How I screw myself in arguments

This morning I checked my bank account, since I like to make sure I haven't made any drastic miscalculations. I noticed a twelve dollar service fee with no explanation offered. With furrowed brow, I checked out the statement, which told me if I fulfilled their requirements I could avoid said fee. Direct deposit:no, that won't work, keep fifteen hundred dollars in the account:yeah no, etc. I realize that this account is just not meant to work with my freewheeling (read financially floating) self-employed lifestyle. So I should change banks, right?
Of course it's not that simple. I start thinking about the ramifications of changing my personal accounts, for the same bank has my business accounts and a decent chunk of credit card debt. I engaged in a good three or four minutes of nebulous fussing while getting dressed, thinking of any potential issues, which dredged up a whole thought process about banks, and how they need to make money too...
There! That! That right there is how I fuck myself over in arguments.

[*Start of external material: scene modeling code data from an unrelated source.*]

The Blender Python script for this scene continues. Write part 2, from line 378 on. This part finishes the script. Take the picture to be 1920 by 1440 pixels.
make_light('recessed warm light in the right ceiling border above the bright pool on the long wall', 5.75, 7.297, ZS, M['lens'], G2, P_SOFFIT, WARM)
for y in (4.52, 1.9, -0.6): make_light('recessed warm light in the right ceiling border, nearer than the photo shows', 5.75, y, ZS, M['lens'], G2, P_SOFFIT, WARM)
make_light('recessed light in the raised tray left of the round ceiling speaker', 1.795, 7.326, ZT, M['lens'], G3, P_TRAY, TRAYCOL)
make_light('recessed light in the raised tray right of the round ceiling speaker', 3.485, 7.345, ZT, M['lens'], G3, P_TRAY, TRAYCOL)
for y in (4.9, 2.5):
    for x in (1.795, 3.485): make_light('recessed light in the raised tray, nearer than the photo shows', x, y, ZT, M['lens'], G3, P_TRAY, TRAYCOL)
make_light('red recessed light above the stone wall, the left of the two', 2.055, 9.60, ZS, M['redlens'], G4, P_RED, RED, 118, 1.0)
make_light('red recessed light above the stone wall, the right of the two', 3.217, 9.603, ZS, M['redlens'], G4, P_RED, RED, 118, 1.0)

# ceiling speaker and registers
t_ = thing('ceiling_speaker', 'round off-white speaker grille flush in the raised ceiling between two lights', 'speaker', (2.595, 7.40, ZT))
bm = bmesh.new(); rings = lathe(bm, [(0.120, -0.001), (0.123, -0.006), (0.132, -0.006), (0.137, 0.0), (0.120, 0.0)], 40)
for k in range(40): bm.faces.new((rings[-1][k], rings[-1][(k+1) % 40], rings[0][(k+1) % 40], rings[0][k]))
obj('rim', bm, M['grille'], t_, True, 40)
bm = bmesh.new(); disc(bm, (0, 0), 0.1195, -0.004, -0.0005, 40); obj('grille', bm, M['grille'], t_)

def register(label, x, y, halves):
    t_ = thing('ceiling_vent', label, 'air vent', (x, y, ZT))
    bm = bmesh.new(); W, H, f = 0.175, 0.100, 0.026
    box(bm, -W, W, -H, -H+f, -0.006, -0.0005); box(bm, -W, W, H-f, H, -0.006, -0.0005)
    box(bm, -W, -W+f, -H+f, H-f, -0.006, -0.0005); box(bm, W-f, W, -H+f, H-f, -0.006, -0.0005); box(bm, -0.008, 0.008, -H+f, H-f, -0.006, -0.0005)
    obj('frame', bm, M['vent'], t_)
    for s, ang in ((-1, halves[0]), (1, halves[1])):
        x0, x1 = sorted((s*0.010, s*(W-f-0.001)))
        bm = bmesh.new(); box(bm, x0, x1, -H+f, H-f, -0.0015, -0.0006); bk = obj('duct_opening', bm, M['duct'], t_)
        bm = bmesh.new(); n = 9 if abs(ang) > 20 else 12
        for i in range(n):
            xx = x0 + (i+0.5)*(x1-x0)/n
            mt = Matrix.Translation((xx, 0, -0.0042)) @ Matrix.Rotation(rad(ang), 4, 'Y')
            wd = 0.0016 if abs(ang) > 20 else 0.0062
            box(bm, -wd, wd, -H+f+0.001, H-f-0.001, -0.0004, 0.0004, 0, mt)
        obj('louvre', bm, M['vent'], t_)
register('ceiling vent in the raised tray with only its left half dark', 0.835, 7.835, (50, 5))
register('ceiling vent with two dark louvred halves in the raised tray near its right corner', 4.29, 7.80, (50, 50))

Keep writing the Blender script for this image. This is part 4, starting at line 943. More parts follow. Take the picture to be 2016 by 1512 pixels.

As I think through all the various ramifications, I think myself onto middle ground. Which means in most instances, by the time I get to the actual discussion, I'm not arguing my side, I'm arguing the middle. Which lands me way closer to the opposing side by the end of a discussion.
I love to understand motivations and subtext. Maybe this comes from a lifetime of addiction to ridiculously long fantasy series with clever plots and scheming villains, perhaps I watched Dangerous Liaisons at a young and formative age, but I sort of try to see the discussion from the other side.
All of which ends up with me having to haul myself back to my side so I can clearly express my needs before passionately persuading ...err...compromise.

1 comment:

Terry said...

This is also a major flaw of many Social Workers. We're TRAINED to be in the middle-unbiased territory. It's hard to stand up for your needs when you want to really understand and be empathetic to the other sides' standpoint.